Thursday, June 23, 2016

Associated Press

LAS VEGAS

The NHL is making a big bet on Las Vegas.

The league will expand to Las Vegas for the 2017-18 season after awarding its 31st franchise to billionaire businessman Bill Foley on Wednesday. Commissioner Gary Bettman announced the decision after the league’s board of governors met on a 109-degree day and unanimously voted to put an ice hockey team in the Mojave Desert’s gambling mecca.

“We think this is a tremendously exciting opportunity, not just for Las Vegas, but for the league as well,” Bettman said, calling Las Vegas “a vibrant, growing, global destination city.”

Foley will pay $500 million to the NHL’s other owners as an expansion fee.
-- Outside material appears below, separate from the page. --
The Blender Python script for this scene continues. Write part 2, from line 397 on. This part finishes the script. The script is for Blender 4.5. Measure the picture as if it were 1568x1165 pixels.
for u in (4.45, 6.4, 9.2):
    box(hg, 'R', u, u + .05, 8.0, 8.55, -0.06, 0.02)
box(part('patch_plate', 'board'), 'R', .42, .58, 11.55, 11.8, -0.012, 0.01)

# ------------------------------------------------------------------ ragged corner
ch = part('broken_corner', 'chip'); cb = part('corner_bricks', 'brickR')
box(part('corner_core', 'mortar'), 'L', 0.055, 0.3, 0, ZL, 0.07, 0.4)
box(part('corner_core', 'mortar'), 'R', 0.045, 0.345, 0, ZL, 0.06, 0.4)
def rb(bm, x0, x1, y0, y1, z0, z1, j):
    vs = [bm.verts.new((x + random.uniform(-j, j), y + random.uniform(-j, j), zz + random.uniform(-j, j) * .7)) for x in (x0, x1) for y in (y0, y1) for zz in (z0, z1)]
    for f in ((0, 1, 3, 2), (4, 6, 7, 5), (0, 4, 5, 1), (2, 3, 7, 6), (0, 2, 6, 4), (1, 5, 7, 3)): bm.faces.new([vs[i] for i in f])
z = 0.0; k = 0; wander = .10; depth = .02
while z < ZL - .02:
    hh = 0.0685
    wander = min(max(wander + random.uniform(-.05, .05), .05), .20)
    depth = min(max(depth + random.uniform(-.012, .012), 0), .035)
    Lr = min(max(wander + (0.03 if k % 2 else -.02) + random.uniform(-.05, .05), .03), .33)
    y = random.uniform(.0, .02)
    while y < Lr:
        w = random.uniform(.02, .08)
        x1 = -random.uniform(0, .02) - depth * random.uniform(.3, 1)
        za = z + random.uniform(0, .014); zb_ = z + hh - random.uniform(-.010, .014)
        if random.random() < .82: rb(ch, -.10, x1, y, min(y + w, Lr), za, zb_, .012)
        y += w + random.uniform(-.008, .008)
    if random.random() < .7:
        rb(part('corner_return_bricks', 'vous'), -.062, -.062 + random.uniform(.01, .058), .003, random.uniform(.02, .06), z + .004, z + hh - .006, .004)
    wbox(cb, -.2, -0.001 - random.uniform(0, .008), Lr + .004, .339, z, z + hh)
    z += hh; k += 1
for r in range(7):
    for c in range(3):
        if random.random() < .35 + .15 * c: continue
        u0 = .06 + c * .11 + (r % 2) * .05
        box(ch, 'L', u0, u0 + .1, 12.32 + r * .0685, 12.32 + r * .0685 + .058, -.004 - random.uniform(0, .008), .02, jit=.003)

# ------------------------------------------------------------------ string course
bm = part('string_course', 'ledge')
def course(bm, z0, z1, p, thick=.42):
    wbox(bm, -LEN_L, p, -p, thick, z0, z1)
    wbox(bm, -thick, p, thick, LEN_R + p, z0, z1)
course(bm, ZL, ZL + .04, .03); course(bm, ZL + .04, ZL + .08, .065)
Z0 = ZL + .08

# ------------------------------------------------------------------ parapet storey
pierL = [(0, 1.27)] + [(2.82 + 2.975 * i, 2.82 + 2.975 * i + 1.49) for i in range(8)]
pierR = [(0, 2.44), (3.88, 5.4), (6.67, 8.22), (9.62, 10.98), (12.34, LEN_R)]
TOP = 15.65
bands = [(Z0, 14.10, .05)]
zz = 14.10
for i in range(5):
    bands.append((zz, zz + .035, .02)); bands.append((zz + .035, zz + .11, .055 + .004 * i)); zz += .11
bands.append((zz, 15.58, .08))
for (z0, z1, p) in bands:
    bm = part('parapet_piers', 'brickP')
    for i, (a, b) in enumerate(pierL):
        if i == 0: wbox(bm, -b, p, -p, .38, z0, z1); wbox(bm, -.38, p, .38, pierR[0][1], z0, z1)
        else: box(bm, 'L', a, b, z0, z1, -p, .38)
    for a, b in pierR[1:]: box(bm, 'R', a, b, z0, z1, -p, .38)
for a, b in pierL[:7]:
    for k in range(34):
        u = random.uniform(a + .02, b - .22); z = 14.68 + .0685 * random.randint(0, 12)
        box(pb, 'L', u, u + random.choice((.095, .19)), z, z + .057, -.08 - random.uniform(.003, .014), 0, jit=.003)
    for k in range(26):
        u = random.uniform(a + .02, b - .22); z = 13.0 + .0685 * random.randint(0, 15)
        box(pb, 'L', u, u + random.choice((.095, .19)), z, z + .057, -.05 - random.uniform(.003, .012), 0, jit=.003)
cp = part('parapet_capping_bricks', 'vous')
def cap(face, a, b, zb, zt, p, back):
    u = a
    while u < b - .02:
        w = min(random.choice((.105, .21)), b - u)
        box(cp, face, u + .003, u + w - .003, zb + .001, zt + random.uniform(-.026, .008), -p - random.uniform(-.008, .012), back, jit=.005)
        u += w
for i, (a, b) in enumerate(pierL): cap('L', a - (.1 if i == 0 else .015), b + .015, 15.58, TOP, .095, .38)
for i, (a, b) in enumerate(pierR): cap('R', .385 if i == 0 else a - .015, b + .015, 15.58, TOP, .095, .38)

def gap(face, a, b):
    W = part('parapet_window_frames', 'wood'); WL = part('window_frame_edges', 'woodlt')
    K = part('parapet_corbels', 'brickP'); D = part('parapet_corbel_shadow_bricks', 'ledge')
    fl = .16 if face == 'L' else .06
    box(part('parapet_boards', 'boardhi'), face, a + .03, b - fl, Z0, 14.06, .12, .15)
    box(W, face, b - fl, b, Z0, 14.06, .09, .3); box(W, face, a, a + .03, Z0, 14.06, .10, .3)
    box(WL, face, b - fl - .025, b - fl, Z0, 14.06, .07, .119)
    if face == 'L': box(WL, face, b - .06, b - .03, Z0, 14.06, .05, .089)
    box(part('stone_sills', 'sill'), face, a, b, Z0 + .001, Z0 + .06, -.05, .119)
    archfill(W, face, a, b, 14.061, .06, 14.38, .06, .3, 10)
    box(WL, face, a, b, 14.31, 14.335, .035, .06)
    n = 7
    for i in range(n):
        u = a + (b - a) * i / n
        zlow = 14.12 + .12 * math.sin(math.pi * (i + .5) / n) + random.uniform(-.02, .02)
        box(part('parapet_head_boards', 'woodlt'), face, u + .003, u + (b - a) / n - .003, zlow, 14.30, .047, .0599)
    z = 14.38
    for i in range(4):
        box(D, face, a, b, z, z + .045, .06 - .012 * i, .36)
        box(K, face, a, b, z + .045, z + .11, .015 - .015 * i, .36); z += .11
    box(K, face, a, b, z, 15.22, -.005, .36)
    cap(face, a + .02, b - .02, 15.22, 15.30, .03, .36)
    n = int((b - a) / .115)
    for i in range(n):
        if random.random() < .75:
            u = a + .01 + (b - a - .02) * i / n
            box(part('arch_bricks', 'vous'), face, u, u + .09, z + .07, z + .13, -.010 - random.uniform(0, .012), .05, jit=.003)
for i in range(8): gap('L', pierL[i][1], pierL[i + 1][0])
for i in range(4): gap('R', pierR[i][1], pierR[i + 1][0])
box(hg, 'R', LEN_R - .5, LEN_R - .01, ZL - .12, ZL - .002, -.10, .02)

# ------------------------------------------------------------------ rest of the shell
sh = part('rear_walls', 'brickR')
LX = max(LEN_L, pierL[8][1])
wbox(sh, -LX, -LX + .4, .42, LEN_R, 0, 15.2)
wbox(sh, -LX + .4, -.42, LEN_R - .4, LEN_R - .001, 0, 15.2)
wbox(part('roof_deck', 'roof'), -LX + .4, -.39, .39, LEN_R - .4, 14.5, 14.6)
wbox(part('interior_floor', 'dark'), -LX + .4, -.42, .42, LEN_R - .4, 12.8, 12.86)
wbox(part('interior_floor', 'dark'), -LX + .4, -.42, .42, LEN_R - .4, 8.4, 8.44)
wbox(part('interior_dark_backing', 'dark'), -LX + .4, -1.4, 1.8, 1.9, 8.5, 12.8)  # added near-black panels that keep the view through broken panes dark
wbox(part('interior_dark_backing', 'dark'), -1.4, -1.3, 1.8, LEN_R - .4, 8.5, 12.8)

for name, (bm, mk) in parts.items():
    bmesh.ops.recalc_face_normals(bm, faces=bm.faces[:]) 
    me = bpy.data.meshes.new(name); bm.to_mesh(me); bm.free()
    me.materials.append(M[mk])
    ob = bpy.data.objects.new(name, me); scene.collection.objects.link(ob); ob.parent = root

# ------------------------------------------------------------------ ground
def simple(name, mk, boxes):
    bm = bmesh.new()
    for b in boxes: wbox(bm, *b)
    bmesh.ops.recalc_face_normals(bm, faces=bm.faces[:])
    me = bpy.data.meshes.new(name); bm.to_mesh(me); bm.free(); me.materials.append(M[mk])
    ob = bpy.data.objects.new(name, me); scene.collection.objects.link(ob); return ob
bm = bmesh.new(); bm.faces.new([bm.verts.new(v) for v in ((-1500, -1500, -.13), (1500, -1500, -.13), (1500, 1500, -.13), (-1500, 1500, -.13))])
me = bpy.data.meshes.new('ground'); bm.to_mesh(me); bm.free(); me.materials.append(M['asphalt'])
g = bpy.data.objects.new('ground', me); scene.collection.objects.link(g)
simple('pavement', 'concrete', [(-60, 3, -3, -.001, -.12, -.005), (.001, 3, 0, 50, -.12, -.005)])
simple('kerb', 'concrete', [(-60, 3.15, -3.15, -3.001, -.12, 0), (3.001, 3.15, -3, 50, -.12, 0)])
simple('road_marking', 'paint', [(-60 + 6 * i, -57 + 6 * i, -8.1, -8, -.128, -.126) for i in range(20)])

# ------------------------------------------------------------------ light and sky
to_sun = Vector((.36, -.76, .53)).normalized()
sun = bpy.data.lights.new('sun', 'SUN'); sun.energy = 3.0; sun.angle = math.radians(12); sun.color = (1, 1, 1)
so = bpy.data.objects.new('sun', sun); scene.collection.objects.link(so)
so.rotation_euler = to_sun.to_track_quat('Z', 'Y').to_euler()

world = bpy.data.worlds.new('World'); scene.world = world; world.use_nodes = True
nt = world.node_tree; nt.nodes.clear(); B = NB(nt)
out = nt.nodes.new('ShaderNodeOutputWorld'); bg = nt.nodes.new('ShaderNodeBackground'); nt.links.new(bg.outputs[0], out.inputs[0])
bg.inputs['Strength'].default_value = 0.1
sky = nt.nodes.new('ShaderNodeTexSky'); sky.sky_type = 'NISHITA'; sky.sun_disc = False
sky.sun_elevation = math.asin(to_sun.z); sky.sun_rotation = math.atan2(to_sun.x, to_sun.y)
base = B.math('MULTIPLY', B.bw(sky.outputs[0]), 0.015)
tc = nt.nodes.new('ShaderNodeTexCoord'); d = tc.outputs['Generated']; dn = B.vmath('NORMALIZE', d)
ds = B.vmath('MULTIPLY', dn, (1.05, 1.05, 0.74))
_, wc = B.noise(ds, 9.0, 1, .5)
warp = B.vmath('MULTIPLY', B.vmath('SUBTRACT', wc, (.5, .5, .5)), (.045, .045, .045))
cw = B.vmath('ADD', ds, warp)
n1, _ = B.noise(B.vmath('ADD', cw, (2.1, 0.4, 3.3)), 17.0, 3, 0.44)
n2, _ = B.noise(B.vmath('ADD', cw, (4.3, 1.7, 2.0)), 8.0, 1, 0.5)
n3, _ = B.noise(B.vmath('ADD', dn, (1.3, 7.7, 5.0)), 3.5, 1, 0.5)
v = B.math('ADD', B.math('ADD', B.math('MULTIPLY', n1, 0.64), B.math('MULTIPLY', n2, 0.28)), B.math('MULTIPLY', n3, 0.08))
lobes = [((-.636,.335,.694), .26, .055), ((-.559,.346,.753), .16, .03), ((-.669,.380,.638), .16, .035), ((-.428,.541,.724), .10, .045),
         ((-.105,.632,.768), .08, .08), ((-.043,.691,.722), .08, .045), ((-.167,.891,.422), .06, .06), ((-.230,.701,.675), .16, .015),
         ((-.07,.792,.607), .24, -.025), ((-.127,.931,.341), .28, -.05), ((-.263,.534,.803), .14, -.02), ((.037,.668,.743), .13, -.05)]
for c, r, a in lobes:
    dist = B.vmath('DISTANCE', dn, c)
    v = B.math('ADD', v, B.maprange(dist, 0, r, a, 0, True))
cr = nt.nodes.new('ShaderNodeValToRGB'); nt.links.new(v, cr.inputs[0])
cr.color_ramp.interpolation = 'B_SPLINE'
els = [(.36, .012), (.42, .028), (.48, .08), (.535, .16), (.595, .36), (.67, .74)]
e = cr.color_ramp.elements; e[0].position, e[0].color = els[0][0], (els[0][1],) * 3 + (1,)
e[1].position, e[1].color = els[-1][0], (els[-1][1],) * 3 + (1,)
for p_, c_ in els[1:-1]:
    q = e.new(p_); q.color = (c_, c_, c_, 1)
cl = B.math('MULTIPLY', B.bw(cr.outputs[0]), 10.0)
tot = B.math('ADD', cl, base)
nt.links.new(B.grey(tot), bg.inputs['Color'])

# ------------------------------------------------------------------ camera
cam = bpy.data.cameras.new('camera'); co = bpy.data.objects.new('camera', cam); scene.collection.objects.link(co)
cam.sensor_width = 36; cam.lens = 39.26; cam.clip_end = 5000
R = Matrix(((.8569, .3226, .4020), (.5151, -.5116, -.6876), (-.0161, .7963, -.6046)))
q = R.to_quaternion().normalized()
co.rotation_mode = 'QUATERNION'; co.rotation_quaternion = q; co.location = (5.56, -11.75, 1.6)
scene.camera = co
The new team will play in T-Mobile Arena, the $375 million building that opened just off the Las Vegas Strip in April.

Bettman also announced that an expansion bid from Quebec City was “deferred” indefinitely, allowing Las Vegas to enter the league alone in the Pacific Division. The league’s alignment and playoff format won’t change.

With nearly 2.2 million people in the last census, Las Vegas is the largest population center in the U.S. without a team in the major professional sports. Vegas was an economic boomtown in the previous decade, and Foley is betting that its slowed growth hasn’t curbed the city’s appetite for sports and spectacles.

“We want everyone to be a fan,” said Foley, who fell in love with pond hockey while growing up in Canada. “We’re dedicated to it. We’ll leave no stone unturned in our dedication, in our pursuit of hockey for Las Vegas, not just for our team, but for the community.”

The NHL is expanding for the first time since 2000, when Minnesota and Columbus each paid $80 million to join the league.

Bettman said the league made the move largely due to the persistence and strength of the ownership group led by Foley, a financial services tycoon, who has been working on the idea for three years. Foley is joined by minority partners Joe and Gavin Maloof, the former owners of the NBA’s Sacramento Kings.